Source excerpt

────────────────────

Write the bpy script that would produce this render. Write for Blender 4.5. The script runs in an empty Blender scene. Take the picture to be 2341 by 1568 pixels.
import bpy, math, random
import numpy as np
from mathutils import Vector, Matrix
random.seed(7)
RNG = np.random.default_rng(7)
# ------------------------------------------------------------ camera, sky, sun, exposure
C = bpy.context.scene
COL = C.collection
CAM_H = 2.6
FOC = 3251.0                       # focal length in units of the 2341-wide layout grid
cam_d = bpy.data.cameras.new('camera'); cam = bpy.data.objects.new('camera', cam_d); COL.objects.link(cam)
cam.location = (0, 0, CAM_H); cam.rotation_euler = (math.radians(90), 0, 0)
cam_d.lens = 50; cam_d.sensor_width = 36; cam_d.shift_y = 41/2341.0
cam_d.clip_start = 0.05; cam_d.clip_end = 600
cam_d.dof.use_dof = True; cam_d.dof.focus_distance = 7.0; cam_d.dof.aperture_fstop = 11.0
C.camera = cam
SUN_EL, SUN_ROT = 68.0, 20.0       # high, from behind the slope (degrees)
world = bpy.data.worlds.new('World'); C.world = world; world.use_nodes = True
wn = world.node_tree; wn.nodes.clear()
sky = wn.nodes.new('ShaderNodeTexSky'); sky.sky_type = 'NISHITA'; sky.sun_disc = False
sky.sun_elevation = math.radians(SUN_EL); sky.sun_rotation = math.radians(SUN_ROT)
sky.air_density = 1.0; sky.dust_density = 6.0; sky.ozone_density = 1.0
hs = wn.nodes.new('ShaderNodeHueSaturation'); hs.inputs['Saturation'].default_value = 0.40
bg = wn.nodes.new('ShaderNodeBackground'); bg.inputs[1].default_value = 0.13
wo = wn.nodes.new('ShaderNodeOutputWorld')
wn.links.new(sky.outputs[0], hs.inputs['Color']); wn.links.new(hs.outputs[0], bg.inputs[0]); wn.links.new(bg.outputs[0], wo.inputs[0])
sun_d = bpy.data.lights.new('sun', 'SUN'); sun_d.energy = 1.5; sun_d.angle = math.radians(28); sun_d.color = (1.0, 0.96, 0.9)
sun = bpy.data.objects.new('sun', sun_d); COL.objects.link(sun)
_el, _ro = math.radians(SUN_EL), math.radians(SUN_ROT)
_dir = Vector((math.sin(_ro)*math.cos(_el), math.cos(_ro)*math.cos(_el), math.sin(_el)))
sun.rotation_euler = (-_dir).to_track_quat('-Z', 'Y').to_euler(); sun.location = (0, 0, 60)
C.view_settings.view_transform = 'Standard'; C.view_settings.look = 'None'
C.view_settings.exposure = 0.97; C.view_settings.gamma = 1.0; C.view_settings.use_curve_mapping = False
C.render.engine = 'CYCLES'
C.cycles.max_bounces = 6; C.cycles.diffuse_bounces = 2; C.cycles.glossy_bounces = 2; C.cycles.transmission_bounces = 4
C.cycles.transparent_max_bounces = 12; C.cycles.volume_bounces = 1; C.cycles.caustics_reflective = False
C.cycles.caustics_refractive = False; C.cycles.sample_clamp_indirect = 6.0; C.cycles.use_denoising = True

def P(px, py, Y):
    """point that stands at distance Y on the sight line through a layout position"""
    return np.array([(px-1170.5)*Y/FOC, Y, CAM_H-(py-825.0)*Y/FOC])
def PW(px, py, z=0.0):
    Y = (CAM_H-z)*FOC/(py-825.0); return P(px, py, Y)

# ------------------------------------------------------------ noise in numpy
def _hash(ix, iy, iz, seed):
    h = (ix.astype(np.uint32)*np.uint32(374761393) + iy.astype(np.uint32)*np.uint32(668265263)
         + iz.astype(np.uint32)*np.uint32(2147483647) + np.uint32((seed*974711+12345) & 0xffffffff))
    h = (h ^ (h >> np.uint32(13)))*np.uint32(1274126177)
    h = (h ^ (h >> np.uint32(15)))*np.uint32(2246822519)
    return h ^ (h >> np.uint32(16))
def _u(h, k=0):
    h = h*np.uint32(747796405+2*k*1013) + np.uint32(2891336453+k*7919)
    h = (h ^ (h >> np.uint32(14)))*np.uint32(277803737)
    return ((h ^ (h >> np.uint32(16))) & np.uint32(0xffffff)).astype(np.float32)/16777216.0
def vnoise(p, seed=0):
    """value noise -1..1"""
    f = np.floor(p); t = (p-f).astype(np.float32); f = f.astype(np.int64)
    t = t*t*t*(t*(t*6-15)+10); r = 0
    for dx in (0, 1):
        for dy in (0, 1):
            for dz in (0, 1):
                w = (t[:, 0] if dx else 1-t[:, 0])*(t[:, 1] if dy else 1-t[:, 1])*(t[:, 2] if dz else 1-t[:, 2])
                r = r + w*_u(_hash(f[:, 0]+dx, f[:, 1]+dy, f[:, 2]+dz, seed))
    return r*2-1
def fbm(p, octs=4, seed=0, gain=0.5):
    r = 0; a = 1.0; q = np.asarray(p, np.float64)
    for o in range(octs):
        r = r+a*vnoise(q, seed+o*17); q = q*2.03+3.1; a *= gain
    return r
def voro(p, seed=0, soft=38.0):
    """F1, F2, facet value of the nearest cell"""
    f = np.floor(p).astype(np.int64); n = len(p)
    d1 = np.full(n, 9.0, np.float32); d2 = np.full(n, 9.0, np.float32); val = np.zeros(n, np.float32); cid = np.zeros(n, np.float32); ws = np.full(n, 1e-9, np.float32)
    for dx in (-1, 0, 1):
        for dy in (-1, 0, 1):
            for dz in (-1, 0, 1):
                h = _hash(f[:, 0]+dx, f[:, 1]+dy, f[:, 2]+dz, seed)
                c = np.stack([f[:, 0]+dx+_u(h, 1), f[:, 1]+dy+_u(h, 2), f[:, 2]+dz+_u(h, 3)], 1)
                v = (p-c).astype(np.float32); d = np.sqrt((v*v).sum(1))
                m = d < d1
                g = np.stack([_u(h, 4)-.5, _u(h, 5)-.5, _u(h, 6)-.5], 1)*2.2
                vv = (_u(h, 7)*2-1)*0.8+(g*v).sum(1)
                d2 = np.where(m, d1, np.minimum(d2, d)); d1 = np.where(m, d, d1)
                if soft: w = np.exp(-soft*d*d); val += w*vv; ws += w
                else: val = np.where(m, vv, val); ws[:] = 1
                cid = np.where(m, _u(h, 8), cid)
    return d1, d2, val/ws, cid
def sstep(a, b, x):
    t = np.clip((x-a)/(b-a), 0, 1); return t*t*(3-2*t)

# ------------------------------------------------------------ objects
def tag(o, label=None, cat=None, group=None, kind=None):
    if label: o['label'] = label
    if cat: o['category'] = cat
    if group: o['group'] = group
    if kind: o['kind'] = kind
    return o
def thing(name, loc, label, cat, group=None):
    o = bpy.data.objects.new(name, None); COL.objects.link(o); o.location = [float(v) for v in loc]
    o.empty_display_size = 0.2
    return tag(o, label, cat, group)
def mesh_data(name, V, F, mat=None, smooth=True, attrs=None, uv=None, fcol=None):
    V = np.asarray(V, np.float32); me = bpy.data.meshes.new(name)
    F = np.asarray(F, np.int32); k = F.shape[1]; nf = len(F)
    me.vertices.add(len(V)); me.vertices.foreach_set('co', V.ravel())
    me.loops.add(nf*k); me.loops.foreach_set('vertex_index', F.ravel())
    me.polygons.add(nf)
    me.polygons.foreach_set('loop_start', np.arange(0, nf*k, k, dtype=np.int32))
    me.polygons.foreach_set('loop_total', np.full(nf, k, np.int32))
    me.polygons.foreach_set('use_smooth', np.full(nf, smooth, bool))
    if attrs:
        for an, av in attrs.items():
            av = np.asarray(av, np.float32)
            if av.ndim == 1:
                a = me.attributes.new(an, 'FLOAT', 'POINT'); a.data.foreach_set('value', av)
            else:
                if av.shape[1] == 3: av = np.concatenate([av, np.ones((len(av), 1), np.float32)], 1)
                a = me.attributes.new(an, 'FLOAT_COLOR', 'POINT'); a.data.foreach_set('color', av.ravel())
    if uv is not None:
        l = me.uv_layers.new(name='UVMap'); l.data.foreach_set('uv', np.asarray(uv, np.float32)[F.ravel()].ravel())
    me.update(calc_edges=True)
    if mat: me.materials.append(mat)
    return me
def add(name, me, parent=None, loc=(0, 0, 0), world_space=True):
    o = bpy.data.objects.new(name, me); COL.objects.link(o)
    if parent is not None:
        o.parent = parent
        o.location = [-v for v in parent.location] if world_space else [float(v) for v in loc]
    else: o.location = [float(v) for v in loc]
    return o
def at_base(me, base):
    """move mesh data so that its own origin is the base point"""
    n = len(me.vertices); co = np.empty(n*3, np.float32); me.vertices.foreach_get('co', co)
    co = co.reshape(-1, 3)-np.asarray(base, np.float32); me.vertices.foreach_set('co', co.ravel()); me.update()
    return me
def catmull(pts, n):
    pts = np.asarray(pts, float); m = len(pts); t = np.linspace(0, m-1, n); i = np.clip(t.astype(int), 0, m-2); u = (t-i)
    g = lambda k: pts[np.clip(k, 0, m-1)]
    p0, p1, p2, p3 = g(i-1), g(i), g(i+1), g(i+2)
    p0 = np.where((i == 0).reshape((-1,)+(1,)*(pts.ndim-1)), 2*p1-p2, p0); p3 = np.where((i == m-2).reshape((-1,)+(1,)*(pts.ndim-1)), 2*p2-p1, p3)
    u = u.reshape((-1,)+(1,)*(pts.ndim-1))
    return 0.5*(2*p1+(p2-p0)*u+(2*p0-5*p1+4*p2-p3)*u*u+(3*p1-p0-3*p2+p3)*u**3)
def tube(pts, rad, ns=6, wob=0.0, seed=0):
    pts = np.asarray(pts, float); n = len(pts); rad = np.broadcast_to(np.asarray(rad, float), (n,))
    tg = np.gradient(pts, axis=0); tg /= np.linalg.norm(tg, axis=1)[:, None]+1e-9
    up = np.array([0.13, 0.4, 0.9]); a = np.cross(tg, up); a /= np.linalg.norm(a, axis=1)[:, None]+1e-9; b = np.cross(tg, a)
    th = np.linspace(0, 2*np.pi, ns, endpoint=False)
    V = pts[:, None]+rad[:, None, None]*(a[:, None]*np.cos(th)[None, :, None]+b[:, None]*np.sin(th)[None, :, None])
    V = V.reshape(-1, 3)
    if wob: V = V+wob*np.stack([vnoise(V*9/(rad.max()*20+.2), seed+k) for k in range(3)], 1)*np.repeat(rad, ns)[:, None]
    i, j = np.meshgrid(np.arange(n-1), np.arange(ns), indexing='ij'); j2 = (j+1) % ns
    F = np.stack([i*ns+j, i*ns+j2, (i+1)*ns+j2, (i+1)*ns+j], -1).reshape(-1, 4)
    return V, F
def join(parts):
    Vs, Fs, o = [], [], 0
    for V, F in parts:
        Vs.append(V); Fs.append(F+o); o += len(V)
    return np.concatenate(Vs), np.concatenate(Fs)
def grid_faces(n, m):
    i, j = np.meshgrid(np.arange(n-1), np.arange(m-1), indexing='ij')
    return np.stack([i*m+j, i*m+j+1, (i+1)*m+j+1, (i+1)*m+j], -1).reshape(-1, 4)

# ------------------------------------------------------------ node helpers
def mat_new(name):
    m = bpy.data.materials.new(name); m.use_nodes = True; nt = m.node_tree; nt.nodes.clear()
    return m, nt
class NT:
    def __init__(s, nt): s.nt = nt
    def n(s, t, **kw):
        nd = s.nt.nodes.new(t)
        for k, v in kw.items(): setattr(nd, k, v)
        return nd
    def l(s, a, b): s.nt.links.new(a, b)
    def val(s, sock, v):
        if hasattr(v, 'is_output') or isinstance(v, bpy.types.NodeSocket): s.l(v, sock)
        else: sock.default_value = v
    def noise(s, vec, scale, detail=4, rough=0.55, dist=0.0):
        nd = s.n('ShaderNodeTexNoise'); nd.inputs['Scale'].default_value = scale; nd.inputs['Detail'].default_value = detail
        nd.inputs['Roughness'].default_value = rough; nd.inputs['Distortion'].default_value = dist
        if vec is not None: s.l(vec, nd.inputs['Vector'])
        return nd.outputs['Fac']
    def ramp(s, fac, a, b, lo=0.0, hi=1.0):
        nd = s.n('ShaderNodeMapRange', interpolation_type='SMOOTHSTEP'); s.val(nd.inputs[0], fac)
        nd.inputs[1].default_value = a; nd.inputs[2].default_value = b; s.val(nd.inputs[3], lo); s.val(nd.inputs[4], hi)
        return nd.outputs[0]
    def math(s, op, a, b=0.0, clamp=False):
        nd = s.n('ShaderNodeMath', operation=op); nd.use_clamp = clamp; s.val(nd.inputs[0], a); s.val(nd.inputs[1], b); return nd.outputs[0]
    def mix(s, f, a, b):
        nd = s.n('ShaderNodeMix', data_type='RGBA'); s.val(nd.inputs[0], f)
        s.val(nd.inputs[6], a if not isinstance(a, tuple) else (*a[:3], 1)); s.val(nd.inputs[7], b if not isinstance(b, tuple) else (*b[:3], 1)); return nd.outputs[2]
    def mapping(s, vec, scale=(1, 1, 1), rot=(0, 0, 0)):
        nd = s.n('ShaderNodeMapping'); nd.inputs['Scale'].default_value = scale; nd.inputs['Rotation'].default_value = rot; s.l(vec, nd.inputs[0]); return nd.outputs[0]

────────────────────

Written exercise
Report how many lines above hold the string "scene", giving nothing but the number.

Answer to the exercise
2